Le roi est mort, vive le roi ?

Rarement un joueur de football, ou un sportif en général, voire un être humain, aura suscité une telle unanimité. Edson Arantes do Nascimento, dit Pelé, qui s’est éteint jeudi dernier, est considéré comme le roi incontesté de ce jeu. Non pas seulement de son époque, comme après lui des joueurs extrêmement brillants, tels que Zinedine Zidane ou Michel Platini côté Français, mais le meilleur de tous les temps. Son palmarès est incroyable et ne sera probablement jamais égalé, avec ses trois titres de champion du monde et son millier de buts marqués en compétition.

Pelé se fera connaître dès l’âge de 17 ans en disputant sa première coupe du monde avec le Brésil en Suède en 1958. Cette année-là, la France possède une bonne équipe, emmenée par Raymond Kopa, fin tacticien qui distille les bons ballons dont profite Just Fontaine qui deviendra le meilleur buteur de la compétition avec 13 réalisations, record à battre. Moi, j’ai alors 14 ans, je tape dans le ballon comme tous les gamins, mais j’ai renoncé à sortir du lot, si tant est que j’aie pu y prétendre, avec un père et un oncle, certes amateurs, mais d’assez bon niveau. Je me contente de suivre à la radio le compte-rendu des matches, nous n’avons évidemment pas la télévision. Et voilà que la France accède à la demi-finale et affronte le grand Brésil. L’équipe de France fait d’abord jeu égal, et illusion, en première mi-temps, n’étant menée que 2 buts à un. Mais je déchante en entendant le commentateur égrener les noms brésiliens de plus en plus vite : Didi, Vava et surtout Pelé, qui marquera 3 buts, mettant ainsi fin au suspense. Nous finissons à la 3e place en remportant la « petite finale » contre l’Allemagne de l’Ouest.
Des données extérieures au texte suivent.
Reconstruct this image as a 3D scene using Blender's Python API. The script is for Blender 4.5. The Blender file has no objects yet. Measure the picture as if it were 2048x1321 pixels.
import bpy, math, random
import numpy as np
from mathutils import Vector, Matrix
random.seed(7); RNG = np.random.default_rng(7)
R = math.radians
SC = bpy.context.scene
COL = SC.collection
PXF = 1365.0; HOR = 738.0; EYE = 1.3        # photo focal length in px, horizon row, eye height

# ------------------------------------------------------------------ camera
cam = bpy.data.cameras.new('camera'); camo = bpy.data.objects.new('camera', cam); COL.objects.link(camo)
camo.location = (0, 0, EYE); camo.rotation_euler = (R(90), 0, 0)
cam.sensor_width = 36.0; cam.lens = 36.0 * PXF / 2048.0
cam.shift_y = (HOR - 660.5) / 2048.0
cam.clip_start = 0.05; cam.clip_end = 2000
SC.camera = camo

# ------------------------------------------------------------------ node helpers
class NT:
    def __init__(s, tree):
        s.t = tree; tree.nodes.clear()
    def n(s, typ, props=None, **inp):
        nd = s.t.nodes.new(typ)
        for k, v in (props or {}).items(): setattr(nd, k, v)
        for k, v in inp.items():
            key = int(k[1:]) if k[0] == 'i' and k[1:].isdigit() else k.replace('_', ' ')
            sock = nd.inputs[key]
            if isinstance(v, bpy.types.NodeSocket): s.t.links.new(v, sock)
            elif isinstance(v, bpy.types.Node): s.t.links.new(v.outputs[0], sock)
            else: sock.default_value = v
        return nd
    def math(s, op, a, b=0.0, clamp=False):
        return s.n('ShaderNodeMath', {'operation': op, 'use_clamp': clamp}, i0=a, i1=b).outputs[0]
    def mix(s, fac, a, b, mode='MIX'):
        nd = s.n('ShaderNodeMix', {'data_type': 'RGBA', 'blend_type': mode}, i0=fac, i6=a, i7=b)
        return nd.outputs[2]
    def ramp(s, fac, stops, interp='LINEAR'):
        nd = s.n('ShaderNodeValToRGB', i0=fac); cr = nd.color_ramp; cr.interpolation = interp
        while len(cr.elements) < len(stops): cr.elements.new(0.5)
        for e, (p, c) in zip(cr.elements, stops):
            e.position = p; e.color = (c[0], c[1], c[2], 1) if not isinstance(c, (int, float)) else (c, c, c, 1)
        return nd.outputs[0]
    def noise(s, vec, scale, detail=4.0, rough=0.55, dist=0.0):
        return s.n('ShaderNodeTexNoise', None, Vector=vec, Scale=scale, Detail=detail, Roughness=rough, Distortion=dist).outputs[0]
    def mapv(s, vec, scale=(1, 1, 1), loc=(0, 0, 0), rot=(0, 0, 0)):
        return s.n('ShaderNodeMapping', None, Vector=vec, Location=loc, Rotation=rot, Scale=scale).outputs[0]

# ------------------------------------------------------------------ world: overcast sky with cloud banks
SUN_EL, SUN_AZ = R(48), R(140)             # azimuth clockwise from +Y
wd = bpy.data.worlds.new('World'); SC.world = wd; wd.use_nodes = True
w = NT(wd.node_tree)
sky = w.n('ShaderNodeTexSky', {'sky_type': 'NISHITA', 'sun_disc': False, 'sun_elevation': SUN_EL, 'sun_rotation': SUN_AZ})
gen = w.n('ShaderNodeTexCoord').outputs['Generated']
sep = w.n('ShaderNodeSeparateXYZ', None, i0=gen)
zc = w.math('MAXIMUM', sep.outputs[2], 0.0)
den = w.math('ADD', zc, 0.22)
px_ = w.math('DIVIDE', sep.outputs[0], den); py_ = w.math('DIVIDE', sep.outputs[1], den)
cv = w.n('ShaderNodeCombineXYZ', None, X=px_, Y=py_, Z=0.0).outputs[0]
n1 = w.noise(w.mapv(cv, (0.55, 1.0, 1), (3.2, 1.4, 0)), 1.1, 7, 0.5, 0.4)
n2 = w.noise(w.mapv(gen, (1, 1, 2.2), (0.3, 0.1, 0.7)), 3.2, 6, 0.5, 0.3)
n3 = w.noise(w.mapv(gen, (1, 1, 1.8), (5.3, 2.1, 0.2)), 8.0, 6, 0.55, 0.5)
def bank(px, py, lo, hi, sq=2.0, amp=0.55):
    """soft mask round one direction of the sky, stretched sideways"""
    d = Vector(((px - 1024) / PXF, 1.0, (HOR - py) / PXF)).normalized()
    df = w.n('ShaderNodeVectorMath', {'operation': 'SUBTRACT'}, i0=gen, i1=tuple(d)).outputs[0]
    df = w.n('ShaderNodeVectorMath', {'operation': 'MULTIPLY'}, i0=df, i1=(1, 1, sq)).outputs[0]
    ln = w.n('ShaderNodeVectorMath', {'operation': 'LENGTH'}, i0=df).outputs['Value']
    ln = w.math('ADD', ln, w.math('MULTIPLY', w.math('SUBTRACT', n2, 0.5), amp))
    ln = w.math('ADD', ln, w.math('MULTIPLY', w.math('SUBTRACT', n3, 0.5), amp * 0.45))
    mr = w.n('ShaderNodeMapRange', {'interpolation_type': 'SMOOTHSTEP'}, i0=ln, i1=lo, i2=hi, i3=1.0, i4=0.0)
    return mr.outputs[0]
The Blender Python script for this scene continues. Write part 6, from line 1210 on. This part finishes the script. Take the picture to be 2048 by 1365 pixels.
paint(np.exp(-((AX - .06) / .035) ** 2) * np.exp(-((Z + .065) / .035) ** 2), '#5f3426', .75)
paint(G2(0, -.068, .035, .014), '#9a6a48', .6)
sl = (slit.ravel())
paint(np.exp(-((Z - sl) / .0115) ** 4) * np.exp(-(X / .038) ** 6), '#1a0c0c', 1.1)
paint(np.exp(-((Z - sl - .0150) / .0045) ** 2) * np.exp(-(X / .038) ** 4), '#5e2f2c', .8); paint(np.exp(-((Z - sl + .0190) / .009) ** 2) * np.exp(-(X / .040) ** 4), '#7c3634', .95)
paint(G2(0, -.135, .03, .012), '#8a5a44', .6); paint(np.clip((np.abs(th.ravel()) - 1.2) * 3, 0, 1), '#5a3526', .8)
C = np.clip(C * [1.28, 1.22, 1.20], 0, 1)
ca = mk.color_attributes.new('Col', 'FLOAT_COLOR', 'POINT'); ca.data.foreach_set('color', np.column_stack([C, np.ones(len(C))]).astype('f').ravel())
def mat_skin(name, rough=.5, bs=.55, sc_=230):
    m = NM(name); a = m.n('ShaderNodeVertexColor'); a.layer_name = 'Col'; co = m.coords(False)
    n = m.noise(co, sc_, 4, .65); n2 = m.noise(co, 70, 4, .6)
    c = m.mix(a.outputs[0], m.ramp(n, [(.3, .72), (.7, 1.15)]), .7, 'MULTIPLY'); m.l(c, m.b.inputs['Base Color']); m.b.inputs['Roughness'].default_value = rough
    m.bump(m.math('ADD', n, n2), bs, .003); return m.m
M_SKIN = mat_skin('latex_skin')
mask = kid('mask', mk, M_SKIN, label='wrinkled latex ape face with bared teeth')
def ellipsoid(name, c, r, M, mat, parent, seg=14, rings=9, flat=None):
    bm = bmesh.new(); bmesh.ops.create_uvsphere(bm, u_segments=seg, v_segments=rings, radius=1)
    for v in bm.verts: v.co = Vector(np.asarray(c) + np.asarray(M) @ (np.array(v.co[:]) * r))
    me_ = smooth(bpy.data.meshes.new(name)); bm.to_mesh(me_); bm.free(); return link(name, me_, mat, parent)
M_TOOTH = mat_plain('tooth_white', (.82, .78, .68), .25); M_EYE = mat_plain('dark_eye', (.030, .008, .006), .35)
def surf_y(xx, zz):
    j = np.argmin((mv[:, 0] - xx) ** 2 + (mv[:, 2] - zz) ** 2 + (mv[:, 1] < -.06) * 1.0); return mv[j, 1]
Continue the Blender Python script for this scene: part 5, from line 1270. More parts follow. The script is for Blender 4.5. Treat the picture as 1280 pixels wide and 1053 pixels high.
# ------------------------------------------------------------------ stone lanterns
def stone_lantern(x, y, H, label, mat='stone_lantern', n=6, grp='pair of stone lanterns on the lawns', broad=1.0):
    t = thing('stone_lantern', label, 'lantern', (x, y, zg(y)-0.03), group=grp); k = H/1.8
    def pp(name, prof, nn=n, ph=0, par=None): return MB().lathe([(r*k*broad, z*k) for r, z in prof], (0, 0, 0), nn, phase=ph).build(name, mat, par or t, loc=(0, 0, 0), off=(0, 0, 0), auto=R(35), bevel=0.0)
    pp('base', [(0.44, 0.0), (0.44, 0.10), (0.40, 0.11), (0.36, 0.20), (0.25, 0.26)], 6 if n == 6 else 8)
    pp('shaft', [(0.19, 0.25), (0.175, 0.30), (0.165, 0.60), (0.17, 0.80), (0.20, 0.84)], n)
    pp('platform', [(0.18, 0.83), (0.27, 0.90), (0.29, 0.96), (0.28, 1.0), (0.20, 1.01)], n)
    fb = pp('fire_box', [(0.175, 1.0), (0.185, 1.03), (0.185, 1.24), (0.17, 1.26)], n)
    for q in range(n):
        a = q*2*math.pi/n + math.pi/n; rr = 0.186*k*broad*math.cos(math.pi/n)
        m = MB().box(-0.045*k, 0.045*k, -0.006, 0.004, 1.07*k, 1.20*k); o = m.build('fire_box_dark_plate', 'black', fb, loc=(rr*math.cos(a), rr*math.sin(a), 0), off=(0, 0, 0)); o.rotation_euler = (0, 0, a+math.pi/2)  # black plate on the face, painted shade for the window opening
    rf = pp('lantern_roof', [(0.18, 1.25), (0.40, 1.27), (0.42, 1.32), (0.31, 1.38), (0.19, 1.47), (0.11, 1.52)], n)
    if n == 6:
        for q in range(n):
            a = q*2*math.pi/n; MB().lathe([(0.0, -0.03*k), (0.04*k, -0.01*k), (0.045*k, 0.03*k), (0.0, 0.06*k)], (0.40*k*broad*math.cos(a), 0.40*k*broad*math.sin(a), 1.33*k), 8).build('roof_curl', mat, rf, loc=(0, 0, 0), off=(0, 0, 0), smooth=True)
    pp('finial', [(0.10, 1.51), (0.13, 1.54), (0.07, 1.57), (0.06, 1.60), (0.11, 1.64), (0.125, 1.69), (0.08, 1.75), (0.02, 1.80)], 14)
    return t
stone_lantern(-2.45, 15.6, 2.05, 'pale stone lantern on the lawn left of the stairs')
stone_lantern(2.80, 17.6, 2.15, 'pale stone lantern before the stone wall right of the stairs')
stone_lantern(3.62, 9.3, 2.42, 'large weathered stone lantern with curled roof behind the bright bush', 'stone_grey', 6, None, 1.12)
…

Les exploits du roi Pelé ont naturellement suscité des vocations, que ce soit en Amérique du Sud, avec Diego Maradona, ou plus récemment Lionel Messi, et en Europe avec Cristiano Ronaldo, mais celui dont le parcours était le plus prometteur, est évidemment Kilian M’Bappé, que le souverain incontesté a plus ou moins adoubé en le présentant comme un éventuel successeur. C’est peut-être à cause de cette ambition mal dissimulée que le natif de Bondy a tant de mal à digérer la finale perdue contre l’Argentine. Un 2e titre de champion du monde après celui de 2018, lui aurait ouvert la voie royale vers une égalisation du record de Pelé, un rêve qui s’éloigne, même si les journalistes français le considèrent pour la plupart comme le meilleur joueur du monde actuellement. Il lui faudra une équipe à la hauteur de ses ambitions et de son talent personnel, comme au temps où le Brésil dominait le football mondial. Au foot comme ailleurs, un roi n’est rien sans le soutien de ses sujets.